As a spy deep in the heart of Revolutionary France, Michael St. John hopes to make amends for a wasted life his by helping the citizens of the Vendée stage a counter-revolution.

Jacqueline Archambeau, tavern owner and cook, accepts that life and love have passed her by. She never dreamed she would fight her own countrymen for the right to keep her customs and traditions.

When they plot together to steal plans at a regimental dinner will they risk their lives—and their hearts?

The Umbrella Chronicles

George & Dorothea’s Story

By Amy Quinton

Lord George St. Vincent doesn’t realize it, but his days as a bachelor in good standing are numbered.

He has a fortnight, to be precise—the duration of the Marquess of Dansbury’s house party.

For I, Lady Harriett Ross, have committed to parting with several items of sentimental worth should I fail to orchestrate his downfall—er, betrothal—to Miss Dorothea Wythe, who is delightful, brilliant, and interested (or will be).

If I have anything to say about matters, and I always have something to say about matters, they’re both doomed.

Did I say doomed? I mean, destined—for a life filled with love.

I’m just an old woman with opinions. On everything.

A Malicious Rumor

By Susana Ellis

Vauxhall gardener Alice Crocker has had to defend herself from encroaching males all her life, but the new violinist is a different sort. So when she discovers that he is the victim of a malicious rumor, she naturally wants to help.

Peter de Luca greatly admires the lady gardener, but this is his problem to resolve.

What will it take to prove to this pair that they would be stronger together as a harmonious duo than two lonely solos?

Forged in Fire

By Jude Knight

Burned in their youth, neither Tad nor Lottie expected to feel the fires of love.
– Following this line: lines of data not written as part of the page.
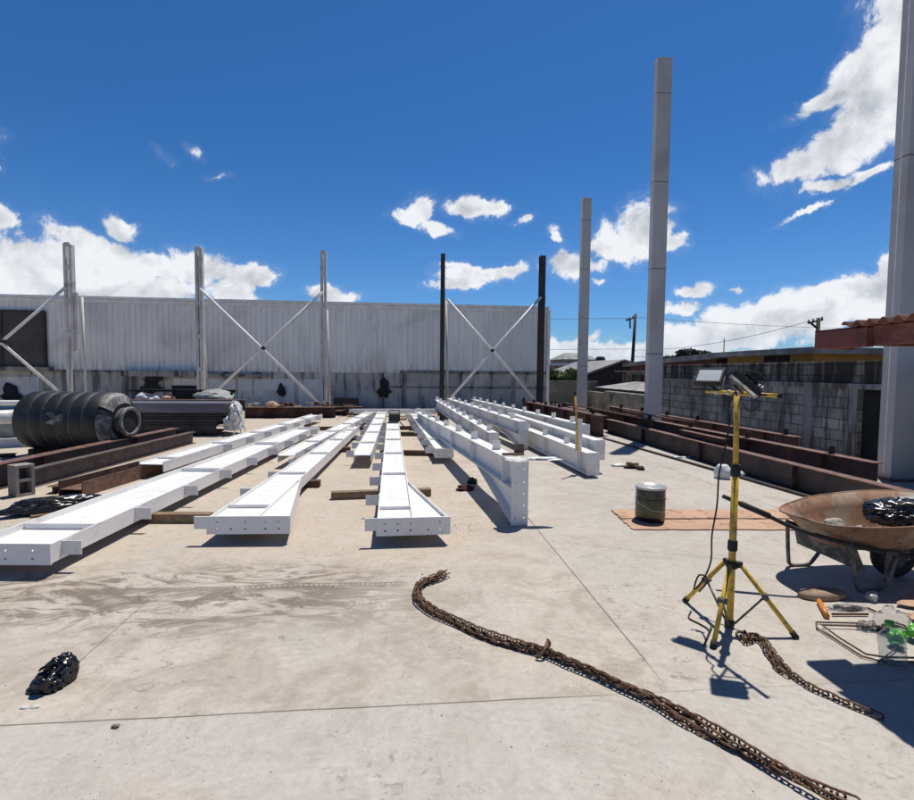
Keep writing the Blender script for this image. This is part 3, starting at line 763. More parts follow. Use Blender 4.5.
# dusty bow shaped scuff patches
vs = []; pts_ = [(-.16,-.07),(-.03,.0),(-.17,.10),(-.04,.13),(.03,.05),(.16,.10),(.17,-.04),(.06,-.05),(-.02,-.10)]
n = len(pts_); 
for (dx,dy) in [(0,0.02)]+pts_:
    ang = R_(-62)+ (dy/.53) ; vs.append((.5335*math.cos(math.pi+ang-math.pi/2+R_(0)), .5335*math.sin(math.pi+ang-math.pi/2), .82+dx))
MXs = Matrix.Translation((0,0,.53))@Matrix.Rotation(R_(90),4,'Y')
vs = []
for (dx,dy) in [(0,0.02)]+pts_:
    th_ = dy/.53                 # around the barrel, measured from the side facing the camera
    vs.append((.82+dx, -.534*math.cos(th_+R_(8)), .53+.534*math.sin(th_+R_(8))))
mb = MB(); mb.add(vs, [(0,1+(i+1)%n,1+i) for i in range(n)], True); mb.build('scuff', M['tape'], tk)
mb = MB(); mb.box(.1,.2,-.3,.3,-.1,.03); mb.box(1.3,1.4,-.3,.3,-.1,.03); mb.build('chock', M['darkwood'], tk)
# ---------------- stack of grey profiles
stk = thing('profile_stack', 'stack of long grey and black steel profiles wrapped in clear film at one end', 'steel stack', (-7.9,12.9,0))
def profile_row(z, h, x1, mat, name):
    mb = MB()
    mb.box(0,x1,-.03,.9,z,z+.012); mb.box(0,x1,-.03,.9,z+h-.012,z+h); mb.box(.001,x1-.001,.01,.03,z+.013,z+h-.013)
    mb.box(0,x1,-.03,-.018,z+h-.04,z+h-.013); mb.box(0,x1,-.03,-.018,z+.013,z+.035)
    return mb.build(name, mat, stk)
profile_row(.06,.19,3.35,M['sheetdark'],'lower_profile'); profile_row(.27,.13,3.4,M['sheetdark'],'middle_profile')
profile_row(.42,.10,3.5,M['sheetdark'],'middle_profile'); 
MB().box(0,3.62,-.08,.9,.55,.78).build('top_profile', M['sheetsteel'], stk, .01)
MB().box(.2,.3,-.02,.9,0,.058).build('bearer', M['darkwood'], stk); MB().box(2.9,3.0,-.02,.9,0,.058).build('bearer', M['darkwood'], stk)
o = crumple('film_wrap', (3.7,.25,.12), (.22,.40,.42), M['whiteplastic'], None, None, 21, amp=.35); o.parent = stk
t = thing('folding_stand', 'small pale folding stand leaning at the end of the profile stack', 'stand', (-4.05,12.9,0))
for a,b in (((0,0,.72),(.2,.0,0)),((0,.0,.72),(.02,.2,0)),((.02,0,.5),(-.06,-.15,0))): MB().tube([a,b], .014, 6).build('leg', M['galv'], t)
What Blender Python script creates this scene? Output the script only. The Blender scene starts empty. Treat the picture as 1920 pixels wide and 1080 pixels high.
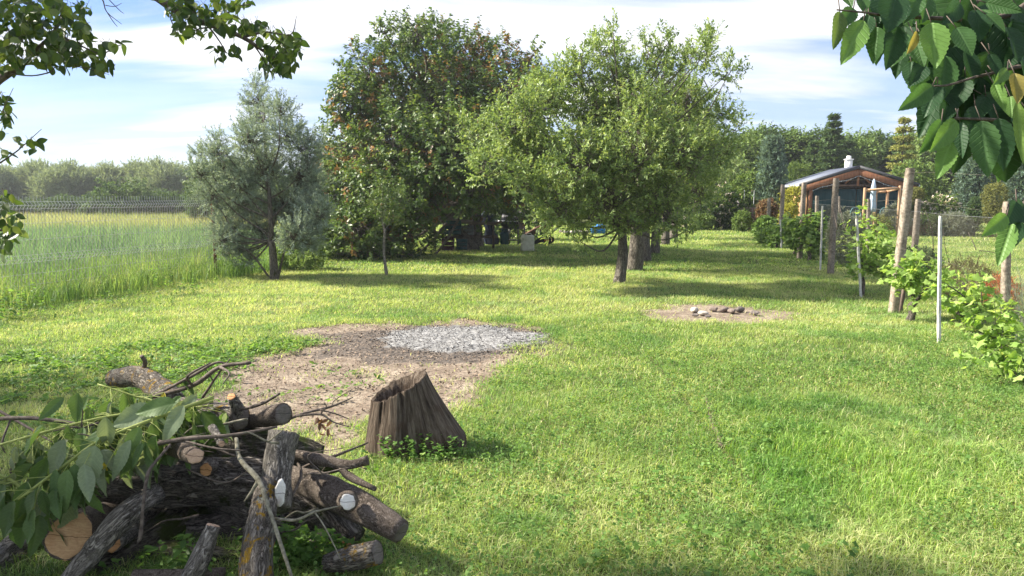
import bpy, math
import numpy as np
from mathutils import Vector

# ------------------------------------------------------------------ camera, light, exposure
S = bpy.context.scene
F_PX = 1387.0                      # focal length in pixels of the 1920 px wide photograph
PITCH = math.radians(7.0); CAM_H = 1.6
cam_d = bpy.data.cameras.new('camera'); cam = bpy.data.objects.new('camera', cam_d)
S.collection.objects.link(cam); S.camera = cam
cam_d.sensor_width = 36; cam_d.lens = 36*F_PX/1920; cam_d.clip_start = 0.05; cam_d.clip_end = 3000
cam.location = (0, 0, CAM_H); cam.rotation_euler = (math.radians(90)-PITCH, 0, 0)

SUN_TO = Vector((-0.76, 0.13, 0.63)).normalized()
sun_el = math.asin(SUN_TO.z); sun_az = math.atan2(SUN_TO.x, SUN_TO.y)
W = bpy.data.worlds.new('World'); S.world = W; W.use_nodes = True
nt = W.node_tree; N = nt.nodes; L = nt.links; N.clear()
def nd(tree, kind, **kw):
    n = tree.nodes.new(kind)
    for k, v in kw.items(): setattr(n, k, v)
    return n
sky = nd(nt, 'ShaderNodeTexSky', sky_type='NISHITA', sun_disc=False)
sky.sun_elevation = sun_el; sky.sun_rotation = sun_az; sky.air_density = 1.0; sky.dust_density = 0.6; sky.ozone_density = 3.0
tc = nd(nt, 'ShaderNodeTexCoord')
sep = nd(nt, 'ShaderNodeSeparateXYZ'); L.new(tc.outputs['Generated'], sep.inputs[0])
zz = nd(nt, 'ShaderNodeMath', operation='ADD'); zz.inputs[1].default_value = 0.16; L.new(sep.outputs[2], zz.inputs[0])
zm = nd(nt, 'ShaderNodeMath', operation='MAXIMUM'); zm.inputs[1].default_value = 0.05; L.new(zz.outputs[0], zm.inputs[0])
dx = nd(nt, 'ShaderNodeMath', operation='DIVIDE'); L.new(sep.outputs[0], dx.inputs[0]); L.new(zm.outputs[0], dx.inputs[1])
dy = nd(nt, 'ShaderNodeMath', operation='DIVIDE'); L.new(sep.outputs[1], dy.inputs[0]); L.new(zm.outputs[0], dy.inputs[1])
cmb = nd(nt, 'ShaderNodeCombineXYZ'); L.new(dx.outputs[0], cmb.inputs[0]); L.new(dy.outputs[0], cmb.inputs[1])
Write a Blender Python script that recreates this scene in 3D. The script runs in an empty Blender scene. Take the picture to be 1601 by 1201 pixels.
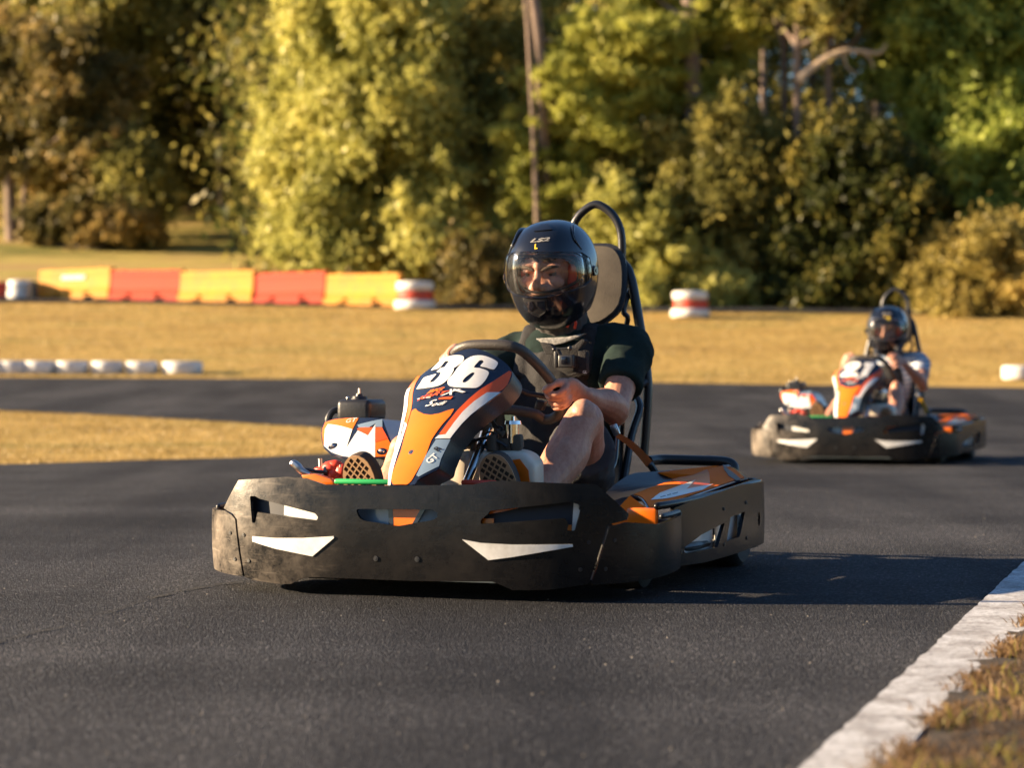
import bpy, bmesh, math, random
import numpy as np
from mathutils import Vector, Matrix, noise
from math import radians, sin, cos, pi

# ------------------------------------------------------------------ camera, light, exposure
F = 3780.0; CX = 800.5; HZ = 574.0; CH = 0.62          # focal length in photo pixels, horizon row, camera height
scene = bpy.context.scene
cam_d = bpy.data.cameras.new('camera'); cam = bpy.data.objects.new('camera', cam_d)
scene.collection.objects.link(cam); scene.camera = cam
cam.location = (0, 0, CH); cam.rotation_euler = (pi / 2, 0, 0)
cam_d.sensor_width = 36; cam_d.lens = F / 1601 * 36
cam_d.shift_y = -(600.5 - HZ) / 1601
cam_d.clip_start = 0.1; cam_d.clip_end = 600
cam_d.dof.use_dof = True; cam_d.dof.focus_distance = 6.75; cam_d.dof.aperture_fstop = 3.6

SUN_EL = radians(14.8); SUN_TO = Vector((-cos(SUN_EL), 0.05, sin(SUN_EL))).normalized()   # direction towards the sun
sun_d = bpy.data.lights.new('sun', 'SUN'); sun = bpy.data.objects.new('sun', sun_d)
scene.collection.objects.link(sun)
sun.rotation_euler = SUN_TO.to_track_quat('Z', 'Y').to_euler()
sun_d.energy = 5.0; sun_d.angle = radians(0.5); sun_d.color = (1.0, 0.75, 0.47)
world = bpy.data.worlds.new('World'); scene.world = world; world.use_nodes = True
wn = world.node_tree.nodes; wl = world.node_tree.links
sky = wn.new('ShaderNodeTexSky'); sky.sky_type = 'NISHITA'; sky.sun_disc = False; sky.ozone_density = 4.0; sky.dust_density = 0.3
sky.sun_elevation = SUN_EL; sky.sun_rotation = math.atan2(SUN_TO.x, SUN_TO.y)
wl.new(sky.outputs[0], wn['Background'].inputs[0]); wn['Background'].inputs[1].default_value = 0.05
scene.view_settings.view_transform = 'Standard'; scene.view_settings.look = 'None'
scene.view_settings.exposure = 2.1; scene.view_settings.gamma = 1.0
scene.render.engine = 'CYCLES'
scene.cycles.use_denoising = True
scene.cycles.max_bounces = 6; scene.cycles.transparent_max_bounces = 12
scene.cycles.sample_clamp_indirect = 4

R = random.Random(7)
COL = scene.collection

# ------------------------------------------------------------------ materials
def mat(name, color, rough=0.5, metal=0.0, coat=0.0, var=0.0, vscale=8.0, color2=None, bump=0.0, bscale=60.0, sub=0.0, stretch=None, spec=0.5):
    m = bpy.data.materials.new(name); m.use_nodes = True
    nt = m.node_tree; N = nt.nodes; L = nt.links; b = N['Principled BSDF']
    b.inputs['Base Color'].default_value = (*color, 1); b.inputs['Roughness'].default_value = rough
    b.inputs['Metallic'].default_value = metal; b.inputs['Coat Weight'].default_value = coat
    b.inputs['Coat Roughness'].default_value = 0.08
    b.inputs['Specular IOR Level'].default_value = spec
    if sub: b.inputs['Subsurface Weight'].default_value = sub; b.inputs['Subsurface Scale'].default_value = 0.012
    tc = N.new('ShaderNodeTexCoord'); src = tc.outputs['Object']
    if stretch:
        mp = N.new('ShaderNodeMapping'); mp.inputs['Scale'].default_value = stretch
        L.new(src, mp.inputs[0]); src = mp.outputs[0]
    if color2 is None and var > 0: color2 = tuple(c * (1 - var) for c in color)
    if color2 is not None:
        n = N.new('ShaderNodeTexNoise'); n.inputs['Scale'].default_value = vscale; n.inputs['Detail'].default_value = 6; n.inputs['Roughness'].default_value = 0.65
        L.new(src, n.inputs['Vector'])
        r = N.new('ShaderNodeValToRGB'); r.color_ramp.elements[0].position = 0.35; r.color_ramp.elements[1].position = 0.68
        r.color_ramp.elements[0].color = (*color, 1); r.color_ramp.elements[1].color = (*color2, 1)
        L.new(n.outputs[0], r.inputs[0]); L.new(r.outputs[0], b.inputs['Base Color'])
    if bump > 0:
        n = N.new('ShaderNodeTexNoise'); n.inputs['Scale'].default_value = bscale; n.inputs['Detail'].default_value = 5
        L.new(src, n.inputs['Vector'])
        bp = N.new('ShaderNodeBump'); bp.inputs['Strength'].default_value = bump; bp.inputs['Distance'].default_value = 0.01
        L.new(n.outputs[0], bp.inputs['Height']); L.new(bp.outputs[0], b.inputs['Normal'])
    return m

def ramp(N, stops):
    r = N.new('ShaderNodeValToRGB'); e = r.color_ramp.elements
    while len(e) < len(stops): e.new(0.5)
    for k, (p, c) in enumerate(stops): e[k].position = p; e[k].color = (*c, 1) if len(c) == 3 else c
    return r

def mix(N, L, fac, a, b, mode='MIX'):
    m = N.new('ShaderNodeMix'); m.data_type = 'RGBA'; m.blend_type = mode
    for sock, v in ((m.inputs['Factor'], fac), (m.inputs['A'], a), (m.inputs['B'], b)):
        if hasattr(v, 'links'): L.new(v, sock)
        elif isinstance(v, (int, float)): sock.default_value = v if sock.type == 'VALUE' else (v, v, v, 1)
        else: sock.default_value = (*v, 1)
    return m.outputs['Result']

def tex(N, L, src, scale, detail=5, rough=0.6, kind='ShaderNodeTexNoise'):
    n = N.new(kind); n.inputs['Scale'].default_value = scale
    if kind == 'ShaderNodeTexNoise': n.inputs['Detail'].default_value = detail; n.inputs['Roughness'].default_value = rough
    L.new(src, n.inputs['Vector']); return n.outputs[0]

def base_mat(name):
    m = bpy.data.materials.new(name); m.use_nodes = True
    N = m.node_tree.nodes; L = m.node_tree.links
    tc = N.new('ShaderNodeTexCoord')
    return m, N, L, N['Principled BSDF'], tc.outputs['Object']

def mapped(N, L, src, scale=(1, 1, 1), rot=(0, 0, 0)):
    mp = N.new('ShaderNodeMapping'); mp.inputs['Scale'].default_value = scale; mp.inputs['Rotation'].default_value = rot
    L.new(src, mp.inputs[0]); return mp.outputs[0]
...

The years have soothed the pain, and each has built a comfortable, if not fully satisfying, life, on paths that intersect and then diverge again.

But then the inferno of a volcanic eruption sears away the lies of the past and frees them to forge a future together.

Roses in Picardy

By Caroline Warfield

After two years at war, Harry is out of metaphors for death, synonyms for brown, and images for darkness. Color among the floating islands of Amiens and life in the form of a widow and her little son surprise him with hope.

Rosemarie Legrand’s husband died, leaving her a tiny son, no money, and a savaged reputation. She struggles to simply feed the boy and has little to offer a lonely soldier.